Sunday, November 20, 2005

Samarra: a forgotten imperial site



The mosque of Mutawakkil in Samarra, the largest in the Islamic world, with its renowned Malwiyya (above); the site of Samarra: 57 Km2 (below)

One of the paradoxes of early Islamic architecture is the limited number of major monuments from the central region of the Caliphate during the most important phase in Islamic architecture that is the early Abbasid period (750-1000 AD).... this is when the Islamic empire reached its most expanded geographic space... when Islamic cities around the centeral space of the Abbasid Caliphate, mainly Iraq with Baghdad as the capital, were the most populated cities in the world... It's a paradox we don't have visible remnants from this space during this exceptional time of urban growth... It's true we have "Abbasid monuments" from other regions like in North Africa where parts of the Ribat of Munastir or the Mosque of Qayrawan date from the second half of the 8th century... but they are mostly originated after the orders of local dynasties like the Aghlabids in these two cases and not by a close supervision of the imperial centre at Baghdad...

A contrast can be made, for exmaple, with the Classical imperial Roman phase (from I Ad to IV AD) from which we have in Rome the capital of the empire, visible until today, the most spectacular Roman monuments...

One of the reasons of this paradox is due to the simple fact of the building materials: at the centre of the empire, Iraq or Mesopotamia, since the earliest times of architectural activities(including the Sumerian and Assyrian times), huge buildings were not made out of cut stones but rather out of softer materials such as bricks... This was the way Assyrian and Abbasid sites (Nineveh and Baghdad alike) were built...

Still our human limitations are part of the reasons: one of them is that we are unable to dig in still populated sites like Baghdad, which is a successfull urban project since it continues to be one of the major cities at least in the region....

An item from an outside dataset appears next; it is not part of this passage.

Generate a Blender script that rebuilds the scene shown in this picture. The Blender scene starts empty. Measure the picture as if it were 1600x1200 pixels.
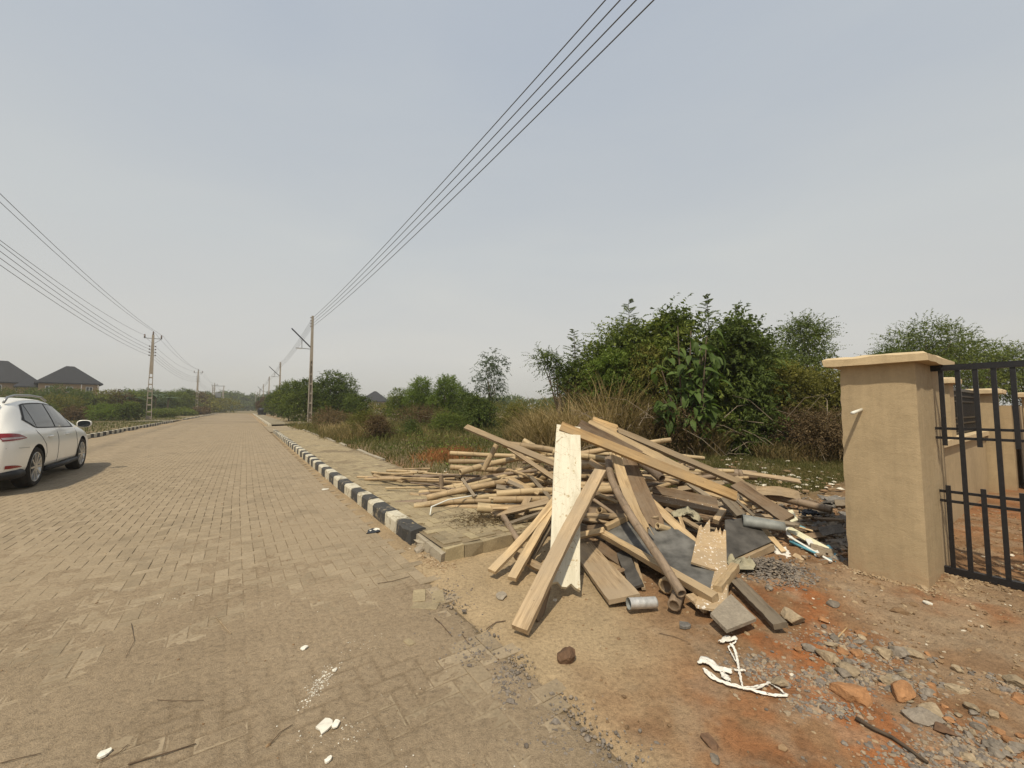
import bpy, math, random
import numpy as np
from mathutils import Vector, Matrix

scene = bpy.context.scene
COL = scene.collection
R = math.radians

# ---------------------------------------------------------------- camera, sky, sun, exposure
FPX = 620.0                     # focal length in pixels of a 1600 pixel wide picture (ultra wide lens)
PITCH = math.atan(38 / FPX)
EYE = 1.45
cam_d = bpy.data.cameras.new('camera')
cam_d.sensor_width = 36
cam_d.lens = 36 * FPX / 1600
cam_d.clip_start = 0.05
cam_d.clip_end = 4000
cam = bpy.data.objects.new('camera', cam_d)
COL.objects.link(cam)
cam.location = (0, 0, EYE)
cam.rotation_euler = (math.pi / 2 + PITCH, 0, 0)
scene.camera = cam

SUN_EL, SUN_AZ = R(57), R(199)          # azimuth measured from +Y towards +X
sd = Vector((math.sin(SUN_AZ) * math.cos(SUN_EL), math.cos(SUN_AZ) * math.cos(SUN_EL), math.sin(SUN_EL)))
world = bpy.data.worlds.new('World')
scene.world = world
world.use_nodes = True
wn, wl = world.node_tree.nodes, world.node_tree.links
wn.clear()
w_out = wn.new('ShaderNodeOutputWorld')
w_bg = wn.new('ShaderNodeBackground')
w_sky = wn.new('ShaderNodeTexSky')
w_sky.sky_type = 'NISHITA'
w_sky.sun_disc = False
w_sky.sun_elevation = SUN_EL
w_sky.sun_rotation = SUN_AZ
w_sky.air_density = 1.0
w_sky.dust_density = 2.2
w_sky.ozone_density = 1.0
w_hs = wn.new('ShaderNodeHueSaturation')
w_hs.inputs['Saturation'].default_value = 0.42
w_bg.inputs['Strength'].default_value = 0.10
wl.new(w_sky.outputs[0], w_hs.inputs['Color'])
# a veil of dust haze over the clear sky: even round the compass, denser and warmer low down
w_tc = wn.new('ShaderNodeTexCoord'); w_sx = wn.new('ShaderNodeSeparateXYZ'); w_rp = wn.new('ShaderNodeValToRGB')
wl.new(w_tc.outputs['Generated'], w_sx.inputs[0]); wl.new(w_sx.outputs['Z'], w_rp.inputs[0])
el = w_rp.color_ramp.elements; el[0].position = 0.0; el[1].position = 1.0
for p_ in (0.12, 0.35, 0.62): el.new(p_)
for e_, c_ in zip(el, ((0.540, 0.522, 0.470), (0.588, 0.580, 0.548), (0.545, 0.570, 0.575), (0.460, 0.505, 0.560), (0.400, 0.455, 0.545))): e_.color = (*c_, 1)
w_sc = wn.new('ShaderNodeVectorMath'); w_sc.operation = 'SCALE'; w_sc.inputs['Scale'].default_value = 10.0
w_nz = wn.new('ShaderNodeTexNoise'); w_nz.inputs['Scale'].default_value = 1.6; w_nz.inputs['Detail'].default_value = 5; w_nz.inputs['Distortion'].default_value = 0.6
w_mp = wn.new('ShaderNodeMapping'); w_mp.inputs['Scale'].default_value = (1, 1, 3.2); wl.new(w_tc.outputs['Generated'], w_mp.inputs[0]); wl.new(w_mp.outputs[0], w_nz.inputs['Vector'])
w_nr = wn.new('ShaderNodeValToRGB'); w_nr.color_ramp.elements[0].position = 0.3; w_nr.color_ramp.elements[1].position = 0.7
w_nr.color_ramp.elements[0].color = (0.955, 0.965, 0.985, 1); w_nr.color_ramp.elements[1].color = (1.04, 1.03, 1.01, 1); wl.new(w_nz.outputs[0], w_nr.inputs[0])
w_ml = wn.new('ShaderNodeMix'); w_ml.data_type = 'RGBA'; w_ml.blend_type = 'MULTIPLY'; w_ml.inputs[0].default_value = 1.0
wl.new(w_rp.outputs[0], w_ml.inputs[6]); wl.new(w_nr.outputs[0], w_ml.inputs[7]); wl.new(w_ml.outputs[2], w_sc.inputs[0])
w_mx = wn.new('ShaderNodeMix'); w_mx.data_type = 'RGBA'; w_mx.inputs[0].default_value = 0.9
wl.new(w_hs.outputs[0], w_mx.inputs[6]); wl.new(w_sc.outputs[0], w_mx.inputs[7]); wl.new(w_mx.outputs[2], w_bg.inputs[0])
wl.new(w_bg.outputs[0], w_out.inputs[0])

sun_d = bpy.data.lights.new('sun', 'SUN')
sun_d.energy = 3.55
sun_d.angle = R(1.6)
sun_d.color = (1.0, 0.90, 0.72)
sun = bpy.data.objects.new('sun', sun_d)
COL.objects.link(sun)
sun.location = (0, 0, 60)
sun.rotation_euler = sd.to_track_quat('Z', 'Y').to_euler()

scene.view_settings.view_transform = 'Standard'
scene.view_settings.look = 'None'
scene.view_settings.gamma = 1
scene.view_settings.use_curve_mapping = False
scene.view_settings.exposure = 0.12
scene.cycles.max_bounces = 6
scene.cycles.transparent_max_bounces = 6
scene.cycles.volume_bounces = 1

# ---------------------------------------------------------------- coordinates
CT, ST = math.cos(PITCH), math.sin(PITCH)
def ray(px, py):
    a, b = (px - 800) / FPX, (600 - py) / FPX
    return np.array([a, CT - b * ST, ST + b * CT])
def D(px, py, d):               # the point seen at a pixel, d metres in front
    r = ray(px, py)
    return np.array([0, 0, EYE]) + r * d / r[1]
def G(px, py, z=0.0):           # the point seen at a pixel at height z
    r = ray(px, py)
    return np.array([0, 0, EYE]) + r * (z - EYE) / r[2]
AL = R(34.793)
UX, UY = -math.sin(AL), math.cos(AL)     # along the road
VX, VY = math.cos(AL), math.sin(AL)      # across it, to the right
def off(u):                              # the road bends slightly right
    return 0.016 * np.maximum(0, np.asarray(u, float) - 8)
def W(v, u, z=0.0):
    v = v + float(off(u))
    return np.array([v * VX + u * UX, v * VY + u * UY, z])
def vu(x, y):
    u_ = x * UX + y * UY
    return x * VX + y * VY - off(u_), u_

# ---------------------------------------------------------------- numpy noise
def _hash(i, j, s):
    n = (i * 374761393 + j * 668265263 + s * 1442695041) & 0xFFFFFFFF
    n = ((n ^ (n >> 13)) * 1274126177) & 0xFFFFFFFF
    return ((n ^ (n >> 16)) & 0xFFFF) / 65535.0
def vnoise(x, y, s=0):
    x = np.asarray(x, float); y = np.asarray(y, float)
    i = np.floor(x).astype(np.int64); j = np.floor(y).astype(np.int64)
    fx = x - i; fy = y - j
    fx = fx * fx * (3 - 2 * fx); fy = fy * fy * (3 - 2 * fy)
    a = _hash(i, j, s); b = _hash(i + 1, j, s); c = _hash(i, j + 1, s); d = _hash(i + 1, j + 1, s)
    return (a * (1 - fx) + b * fx) * (1 - fy) + (c * (1 - fx) + d * fx) * fy
def fbm(x, y, s=0, o=4):
    t = 0; a = 0.5; f = 1.0
    for k in range(o):
        t = t + a * vnoise(np.asarray(x) * f + 17.3 * k, np.asarray(y) * f - 9.1 * k, s + k)
        a *= 0.5; f *= 2.03
    return t / (1 - 0.5 ** o)
def sstep(a, b, x):
    t = np.clip((np.asarray(x, float) - a) / (b - a), 0, 1)
    return t * t * (3 - 2 * t)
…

But another human reason is that some sites could be forgotten... political circumstances could affect our ability to "remember" them... Samarra is a good example of such forgotten sites...

An imperial Abbasid project that survived only 3 quarters of a century (the 9th century AD) it was meant to move the Abbasid capital from Baghdad to its north western region... The failure of the project provides an unusual opportunity of recovering major data about one of the very important moments of Islamic imperial architecture... The site is impressive in its vastness: 57 Km2... really an imperial site...

Recently (1980s) a Samarra Archeological Survey has been undertaken (by Prof Northedge from Paris I and Dr Kennet from University of Durham)... and now it's in its publication phase... It should bring new important insights about the imperial Islamic urban experience...

See the website of the project with interesting pics:
http://www.dur.ac.uk/derek.kennet/samarra.htm

2 Comments:

At 9:39 AM, Blogger Dee said...

thanks so much for making an article about this. Thsi really helps my paper on Islamic archaeology. *lol* :)

hugs,
Dee

 
At 10:32 AM, Blogger Tarek طارق said...

Happy to help... what's your field? ... and I'm really interested to know: do you have a course in Indonesia on Islamic archeology? or is it part of a general course on Asian archeology?